Exercise task
Would you quote the material below in full and unchanged?

Information shown
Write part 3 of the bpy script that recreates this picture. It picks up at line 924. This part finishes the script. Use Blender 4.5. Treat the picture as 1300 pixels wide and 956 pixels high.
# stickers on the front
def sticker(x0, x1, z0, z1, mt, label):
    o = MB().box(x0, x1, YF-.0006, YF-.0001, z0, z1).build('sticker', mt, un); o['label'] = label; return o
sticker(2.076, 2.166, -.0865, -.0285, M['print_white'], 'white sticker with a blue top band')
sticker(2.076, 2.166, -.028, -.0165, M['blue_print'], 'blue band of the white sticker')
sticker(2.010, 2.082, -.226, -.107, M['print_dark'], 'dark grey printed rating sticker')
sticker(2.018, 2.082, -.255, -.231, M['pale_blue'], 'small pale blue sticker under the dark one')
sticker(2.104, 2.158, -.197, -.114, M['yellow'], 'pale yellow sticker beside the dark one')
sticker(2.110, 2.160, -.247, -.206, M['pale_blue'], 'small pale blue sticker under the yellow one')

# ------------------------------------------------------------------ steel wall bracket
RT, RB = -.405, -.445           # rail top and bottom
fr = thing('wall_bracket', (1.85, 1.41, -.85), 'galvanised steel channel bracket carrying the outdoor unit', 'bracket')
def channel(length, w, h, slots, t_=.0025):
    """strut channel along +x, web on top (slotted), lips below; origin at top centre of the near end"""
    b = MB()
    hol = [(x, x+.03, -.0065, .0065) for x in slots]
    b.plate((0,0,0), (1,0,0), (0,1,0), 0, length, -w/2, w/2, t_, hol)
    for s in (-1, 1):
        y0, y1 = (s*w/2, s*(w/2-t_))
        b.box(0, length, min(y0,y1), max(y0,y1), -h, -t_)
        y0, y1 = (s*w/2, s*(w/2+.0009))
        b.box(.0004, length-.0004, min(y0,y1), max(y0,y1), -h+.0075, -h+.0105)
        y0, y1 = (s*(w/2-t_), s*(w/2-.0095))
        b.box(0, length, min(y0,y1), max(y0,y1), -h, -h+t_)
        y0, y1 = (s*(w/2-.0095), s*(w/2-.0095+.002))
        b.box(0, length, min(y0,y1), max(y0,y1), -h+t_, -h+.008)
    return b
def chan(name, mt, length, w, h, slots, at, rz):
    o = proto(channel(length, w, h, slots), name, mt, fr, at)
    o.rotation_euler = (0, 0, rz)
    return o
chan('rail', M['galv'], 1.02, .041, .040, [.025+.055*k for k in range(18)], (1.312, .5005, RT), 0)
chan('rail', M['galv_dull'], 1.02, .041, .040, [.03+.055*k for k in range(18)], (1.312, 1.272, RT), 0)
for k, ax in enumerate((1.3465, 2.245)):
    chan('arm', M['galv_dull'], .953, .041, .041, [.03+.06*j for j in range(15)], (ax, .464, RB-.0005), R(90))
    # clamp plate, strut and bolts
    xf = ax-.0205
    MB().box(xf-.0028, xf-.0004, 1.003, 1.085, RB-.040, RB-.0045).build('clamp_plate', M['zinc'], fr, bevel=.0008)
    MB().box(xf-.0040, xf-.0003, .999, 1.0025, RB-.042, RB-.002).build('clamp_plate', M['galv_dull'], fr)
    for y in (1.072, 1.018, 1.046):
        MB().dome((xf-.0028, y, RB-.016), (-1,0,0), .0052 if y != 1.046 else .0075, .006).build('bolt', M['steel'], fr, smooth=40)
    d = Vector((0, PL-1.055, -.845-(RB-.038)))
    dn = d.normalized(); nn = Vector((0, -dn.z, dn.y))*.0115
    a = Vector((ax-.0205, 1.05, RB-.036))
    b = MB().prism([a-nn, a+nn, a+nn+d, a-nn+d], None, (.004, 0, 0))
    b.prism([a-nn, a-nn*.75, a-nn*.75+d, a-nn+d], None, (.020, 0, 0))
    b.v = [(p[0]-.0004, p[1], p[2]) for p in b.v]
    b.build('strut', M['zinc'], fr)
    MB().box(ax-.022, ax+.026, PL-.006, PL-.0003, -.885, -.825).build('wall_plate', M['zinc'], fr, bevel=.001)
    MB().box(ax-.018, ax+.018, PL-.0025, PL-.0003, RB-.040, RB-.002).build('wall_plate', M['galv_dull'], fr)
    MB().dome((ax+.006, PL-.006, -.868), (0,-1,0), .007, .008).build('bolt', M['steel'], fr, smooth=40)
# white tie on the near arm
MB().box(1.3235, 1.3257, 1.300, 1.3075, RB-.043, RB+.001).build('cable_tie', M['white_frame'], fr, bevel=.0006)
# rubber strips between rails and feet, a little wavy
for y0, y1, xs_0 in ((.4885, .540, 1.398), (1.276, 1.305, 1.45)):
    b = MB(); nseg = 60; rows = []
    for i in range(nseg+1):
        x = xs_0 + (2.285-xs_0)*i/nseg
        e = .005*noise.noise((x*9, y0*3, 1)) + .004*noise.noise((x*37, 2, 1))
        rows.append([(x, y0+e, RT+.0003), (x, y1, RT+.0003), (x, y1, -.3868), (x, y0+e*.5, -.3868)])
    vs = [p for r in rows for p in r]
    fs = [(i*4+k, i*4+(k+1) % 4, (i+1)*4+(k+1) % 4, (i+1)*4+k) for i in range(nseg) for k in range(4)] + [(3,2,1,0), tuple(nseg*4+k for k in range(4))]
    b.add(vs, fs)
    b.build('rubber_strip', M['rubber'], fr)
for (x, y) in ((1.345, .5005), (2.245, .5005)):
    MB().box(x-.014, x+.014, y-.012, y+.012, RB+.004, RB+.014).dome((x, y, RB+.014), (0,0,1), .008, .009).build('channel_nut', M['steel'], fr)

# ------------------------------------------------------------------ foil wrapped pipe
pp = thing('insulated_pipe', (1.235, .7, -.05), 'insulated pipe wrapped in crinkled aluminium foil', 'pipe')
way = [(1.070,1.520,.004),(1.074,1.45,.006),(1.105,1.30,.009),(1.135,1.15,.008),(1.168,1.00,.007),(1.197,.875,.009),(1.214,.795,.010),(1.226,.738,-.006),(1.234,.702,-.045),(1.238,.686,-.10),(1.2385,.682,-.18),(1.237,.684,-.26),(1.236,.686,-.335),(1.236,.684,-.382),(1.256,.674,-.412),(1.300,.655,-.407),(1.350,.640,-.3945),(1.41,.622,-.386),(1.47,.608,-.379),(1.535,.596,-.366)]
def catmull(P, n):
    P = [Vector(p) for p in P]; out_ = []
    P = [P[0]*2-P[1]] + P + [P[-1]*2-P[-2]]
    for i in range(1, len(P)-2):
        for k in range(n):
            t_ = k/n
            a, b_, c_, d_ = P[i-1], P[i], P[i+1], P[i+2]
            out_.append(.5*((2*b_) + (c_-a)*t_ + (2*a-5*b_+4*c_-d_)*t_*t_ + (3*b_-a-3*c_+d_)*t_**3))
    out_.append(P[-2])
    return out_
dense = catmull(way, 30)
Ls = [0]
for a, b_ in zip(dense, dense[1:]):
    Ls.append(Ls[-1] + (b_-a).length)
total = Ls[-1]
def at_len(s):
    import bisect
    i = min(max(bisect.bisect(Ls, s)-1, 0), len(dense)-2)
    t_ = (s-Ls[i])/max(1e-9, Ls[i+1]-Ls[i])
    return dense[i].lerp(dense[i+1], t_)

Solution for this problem
Write part 3 of the bpy script that recreates this picture. It picks up at line 924. This part finishes the script. Use Blender 4.5. Treat the picture as 1300 pixels wide and 956 pixels high.
# stickers on the front
def sticker(x0, x1, z0, z1, mt, label):
    o = MB().box(x0, x1, YF-.0006, YF-.0001, z0, z1).build('sticker', mt, un); o['label'] = label; return o
sticker(2.076, 2.166, -.0865, -.0285, M['print_white'], 'white sticker with a blue top band')
sticker(2.076, 2.166, -.028, -.0165, M['blue_print'], 'blue band of the white sticker')
sticker(2.010, 2.082, -.226, -.107, M['print_dark'], 'dark grey printed rating sticker')
sticker(2.018, 2.082, -.255, -.231, M['pale_blue'], 'small pale blue sticker under the dark one')
sticker(2.104, 2.158, -.197, -.114, M['yellow'], 'pale yellow sticker beside the dark one')
sticker(2.110, 2.160, -.247, -.206, M['pale_blue'], 'small pale blue sticker under the yellow one')

# ------------------------------------------------------------------ steel wall bracket
RT, RB = -.405, -.445           # rail top and bottom
fr = thing('wall_bracket', (1.85, 1.41, -.85), 'galvanised steel channel bracket carrying the outdoor unit', 'bracket')
def channel(length, w, h, slots, t_=.0025):
    """strut channel along +x, web on top (slotted), lips below; origin at top centre of the near end"""
    b = MB()
    hol = [(x, x+.03, -.0065, .0065) for x in slots]
    b.plate((0,0,0), (1,0,0), (0,1,0), 0, length, -w/2, w/2, t_, hol)
    for s in (-1, 1):
        y0, y1 = (s*w/2, s*(w/2-t_))
        b.box(0, length, min(y0,y1), max(y0,y1), -h, -t_)
        y0, y1 = (s*w/2, s*(w/2+.0009))
        b.box(.0004, length-.0004, min(y0,y1), max(y0,y1), -h+.0075, -h+.0105)
        y0, y1 = (s*(w/2-t_), s*(w/2-.0095))
        b.box(0, length, min(y0,y1), max(y0,y1), -h, -h+t_)
        y0, y1 = (s*(w/2-.0095), s*(w/2-.0095+.002))
        b.box(0, length, min(y0,y1), max(y0,y1), -h+t_, -h+.008)
    return b
def chan(name, mt, length, w, h, slots, at, rz):
    o = proto(channel(length, w, h, slots), name, mt, fr, at)
    o.rotation_euler = (0, 0, rz)
    return o
chan('rail', M['galv'], 1.02, .041, .040, [.025+.055*k for k in range(18)], (1.312, .5005, RT), 0)
chan('rail', M['galv_dull'], 1.02, .041, .040, [.03+.055*k for k in range(18)], (1.312, 1.272, RT), 0)
for k, ax in enumerate((1.3465, 2.245)):
    chan('arm', M['galv_dull'], .953, .041, .041, [.03+.06*j for j in range(15)], (ax, .464, RB-.0005), R(90))
    # clamp plate, strut and bolts
    xf = ax-.0205
    MB().box(xf-.0028, xf-.0004, 1.003, 1.085, RB-.040, RB-.0045).build('clamp_plate', M['zinc'], fr, bevel=.0008)
    MB().box(xf-.0040, xf-.0003, .999, 1.0025, RB-.042, RB-.002).build('clamp_plate', M['galv_dull'], fr)
    for y in (1.072, 1.018, 1.046):
        MB().dome((xf-.0028, y, RB-.016), (-1,0,0), .0052 if y != 1.046 else .0075, .006).build('bolt', M['steel'], fr, smooth=40)
    d = Vector((0, PL-1.055, -.845-(RB-.038)))
    dn = d.normalized(); nn = Vector((0, -dn.z, dn.y))*.0115
    a = Vector((ax-.0205, 1.05, RB-.036))
    b = MB().prism([a-nn, a+nn, a+nn+d, a-nn+d], None, (.004, 0, 0))
    b.prism([a-nn, a-nn*.75, a-nn*.75+d, a-nn+d], None, (.020, 0, 0))
    b.v = [(p[0]-.0004, p[1], p[2]) for p in b.v]
    b.build('strut', M['zinc'], fr)
    MB().box(ax-.022, ax+.026, PL-.006, PL-.0003, -.885, -.825).build('wall_plate', M['zinc'], fr, bevel=.001)
    MB().box(ax-.018, ax+.018, PL-.0025, PL-.0003, RB-.040, RB-.002).build('wall_plate', M['galv_dull'], fr)
    MB().dome((ax+.006, PL-.006, -.868), (0,-1,0), .007, .008).build('bolt', M['steel'], fr, smooth=40)
# white tie on the near arm
MB().box(1.3235, 1.3257, 1.300, 1.3075, RB-.043, RB+.001).build('cable_tie', M['white_frame'], fr, bevel=.0006)
# rubber strips between rails and feet, a little wavy
for y0, y1, xs_0 in ((.4885, .540, 1.398), (1.276, 1.305, 1.45)):
    b = MB(); nseg = 60; rows = []
    for i in range(nseg+1):
        x = xs_0 + (2.285-xs_0)*i/nseg
        e = .005*noise.noise((x*9, y0*3, 1)) + .004*noise.noise((x*37, 2, 1))
        rows.append([(x, y0+e, RT+.0003), (x, y1, RT+.0003), (x, y1, -.3868), (x, y0+e*.5, -.3868)])
    vs = [p for r in rows for p in r]
    fs = [(i*4+k, i*4+(k+1) % 4, (i+1)*4+(k+1) % 4, (i+1)*4+k) for i in range(nseg) for k in range(4)] + [(3,2,1,0), tuple(nseg*4+k for k in range(4))]
    b.add(vs, fs)
    b.build('rubber_strip', M['rubber'], fr)
for (x, y) in ((1.345, .5005), (2.245, .5005)):
    MB().box(x-.014, x+.014, y-.012, y+.012, RB+.004, RB+.014).dome((x, y, RB+.014), (0,0,1), .008, .009).build('channel_nut', M['steel'], fr)

# ------------------------------------------------------------------ foil wrapped pipe
pp = thing('insulated_pipe', (1.235, .7, -.05), 'insulated pipe wrapped in crinkled aluminium foil', 'pipe')
way = [(1.070,1.520,.004),(1.074,1.45,.006),(1.105,1.30,.009),(1.135,1.15,.008),(1.168,1.00,.007),(1.197,.875,.009),(1.214,.795,.010),(1.226,.738,-.006),(1.234,.702,-.045),(1.238,.686,-.10),(1.2385,.682,-.18),(1.237,.684,-.26),(1.236,.686,-.335),(1.236,.684,-.382),(1.256,.674,-.412),(1.300,.655,-.407),(1.350,.640,-.3945),(1.41,.622,-.386),(1.47,.608,-.379),(1.535,.596,-.366)]
def catmull(P, n):
    P = [Vector(p) for p in P]; out_ = []
    P = [P[0]*2-P[1]] + P + [P[-1]*2-P[-2]]
    for i in range(1, len(P)-2):
        for k in range(n):
            t_ = k/n
            a, b_, c_, d_ = P[i-1], P[i], P[i+1], P[i+2]
            out_.append(.5*((2*b_) + (c_-a)*t_ + (2*a-5*b_+4*c_-d_)*t_*t_ + (3*b_-a-3*c_+d_)*t_**3))
    out_.append(P[-2])
    return out_
dense = catmull(way, 30)
Ls = [0]
for a, b_ in zip(dense, dense[1:]):
    Ls.append(Ls[-1] + (b_-a).length)
total = Ls[-1]
def at_len(s):
    import bisect
    i = min(max(bisect.bisect(Ls, s)-1, 0), len(dense)-2)
    t_ = (s-Ls[i])/max(1e-9, Ls[i+1]-Ls[i])
    return dense[i].lerp(dense[i+1], t_)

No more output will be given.